Black man in a suit. Other people can be seen sitting at a table in the background

Q&A: Demnlus Johnson Sets Eyes on Washington

Black man in a suit. Other people can be seen sitting at a table in the background

Demnlus Johnson is looking to go from City Council to Congress. (The CC Pulse file)

Interview, Richard Tzul

Richmond City Council Member Demnlus Johnson has officially launched his campaign for Congress. Johnson, 29, is running to represent the new District 8, part of California’s congressional districts map that will take effect later this year

Johnson has been on City Council since 2019, closer to the center than his Richmond Progressive Alliance-backed peers but not as moderate as Mayor Tom Butt or council member Nat Bates. While still a council member, Johnson’s term as vice mayor ended earlier this month.

Days after his Feb.17 announcement, The CC Pulse interviewed Johnson about his campaign and his goals for the new district, which includes Richmond. This interview has been edited for length.

The CC Pulse: Why have you chosen to run for Congress?

Demnlus Johnson: There’s a new congressional district. It was formed thanks to racial justice advocates, including the NAACP, who looked to have a majority-people-of-color-district in the Bay Area.

Some young activists in Richmond called to see if I would be interested in running because they know my history growing up not just in Richmond but also my ties to Pittsburg, having graduated from Pittsburg High School, as well as my family ties to Vallejo and Fairfield.

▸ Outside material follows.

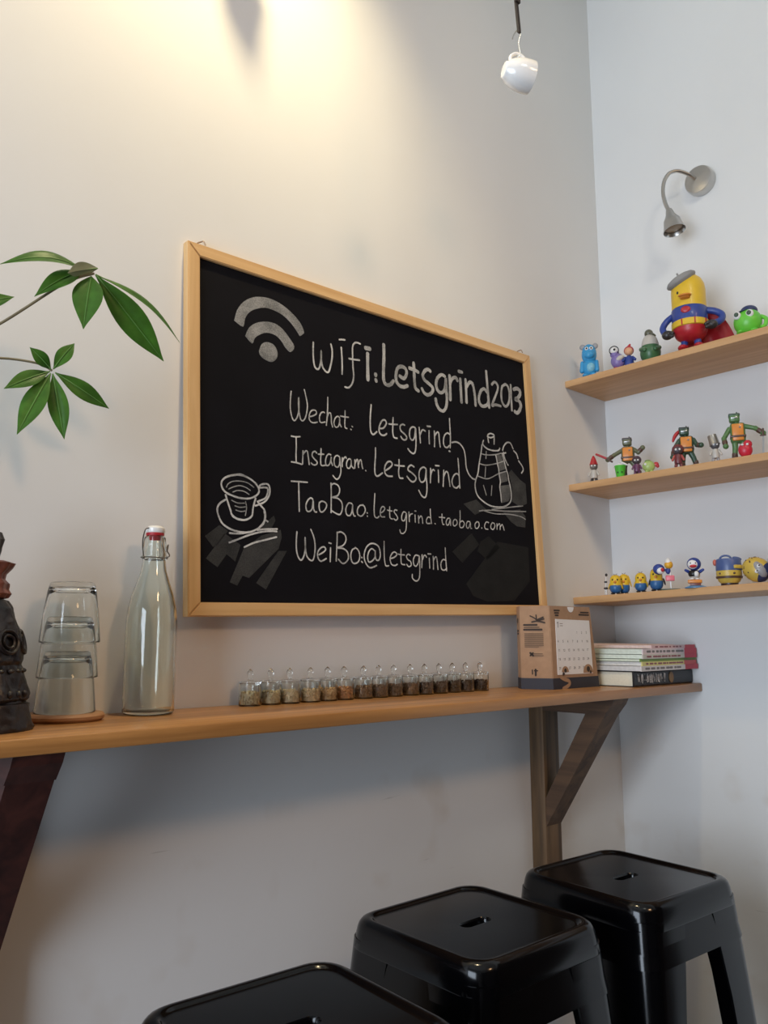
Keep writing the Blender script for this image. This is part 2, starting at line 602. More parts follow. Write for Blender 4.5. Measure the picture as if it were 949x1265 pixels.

I began to look at the cities that made up the district and saw this would be a great opportunity to have an impact on the lives of people who’ve poured so much into me throughout my entire life, whether that be in Richmond, Pittsburg, Vallejo, Fairfield or Antioch.

After being approached by the young activists and following up with some of the elected and Democratic leaders throughout the district, I made the decision to run for Congress because I felt it would be a way to have the most impact on the most amount of people in terms of making people’s lives a little bit easier, [more] equitable, whether socially or economically.

RP: The majority of District 8 residents will be Black, Latino or Asian. What do you identify as the unique needs of these communities, and how will you address them?

DJ: One of the first needs I’ve realized throughout my work on the City Council, in West Contra Costa Unified School District, and as the California policy and government relations manager for Jumpstart for Young Children, is a need for education.

In addition to improving our facilities [and] curriculum, we have to take a deeper look at early childhood education and the offerings we have throughout Contra Costa and Solano counties. We have to take a deeper look at early childhood education accessibility.

In terms of higher education, we need to make college debt-free, not just for students but for parents. We talk a lot about eliminating student loan debt, which I’m 100% in agreement with, but there’s nothing about the Parent PLUS loans that a lot of families have to take out to make sure their kids have an education.

Another big piece for me is transportation. I‘m chair of the West Contra Costa Transportation Advisory Committee. We want to make investments in infrastructure that’s going to improve transportation. We’re also looking to see if there’s new transit and transportation that can ease those traffic trends.

Our district is dealing with gun violence on our highways and within our cities. We need individuals in office who understand the impact of such violence.

Employment is a really big deal in Solano and Contra Costa counties. It’s about making sure we have those employment training centers and programs like RichmondBUILD.

Of course, there’s climate justice. We have five refineries right here in the district. We have to come up with a specific plan for a just transition that has zero job loss. These are all things I feel are very important to our district and that I can have a positive impact on.

RP: What lessons have you learned from being on Richmond City Council that you plan on applying to your time in Congress, if elected?

DJ: On Richmond City Council, one side accuses me of being the Richmond Progressive Alliance, and the other side accuses me of being in bed with big business. Both are wrong.

One side can have a proposal that benefits people of color, and the people that I serve, or the other side can have it. All in all, we’re all Democrats.

It’s about not being closed off 100% to a political philosophy, or to someone who may not come from the same ideological background as me, but to just listen and see if there’s a chance for us to work together. That’s the biggest lesson that I can take from Richmond City Council to Congress.

RP: Some naysayers might say, ‘You’re too inexperienced, too young, or you’ve only been on City Council for a few years.’ What would you say to them?

DJ: There’s precedent. Young people get elected to Congress all the time. In fact, because things are changing so much, I think it’s a little bit more advantageous to have people who are closer to the problem and closer to the changes being able to legislate and pass policy, versus individuals who need their staffers or an entire policy brief or memo to explain what a text message or social media platform is.

But if you do know of Congressman Eric Swalwell or other congressmen who’ve been elected from city council — John Lewis was a city council member before he became a congressman. Individuals who have been in the public eye before. There’s a precedent. The same chance you gave them, you give me.

That’s all I ask. I’m not asking for special treatment. I’m not asking for special consideration. All I’m asking is the same chance that you gave Eric Swalwell and John Lewis is the same chance that you give me.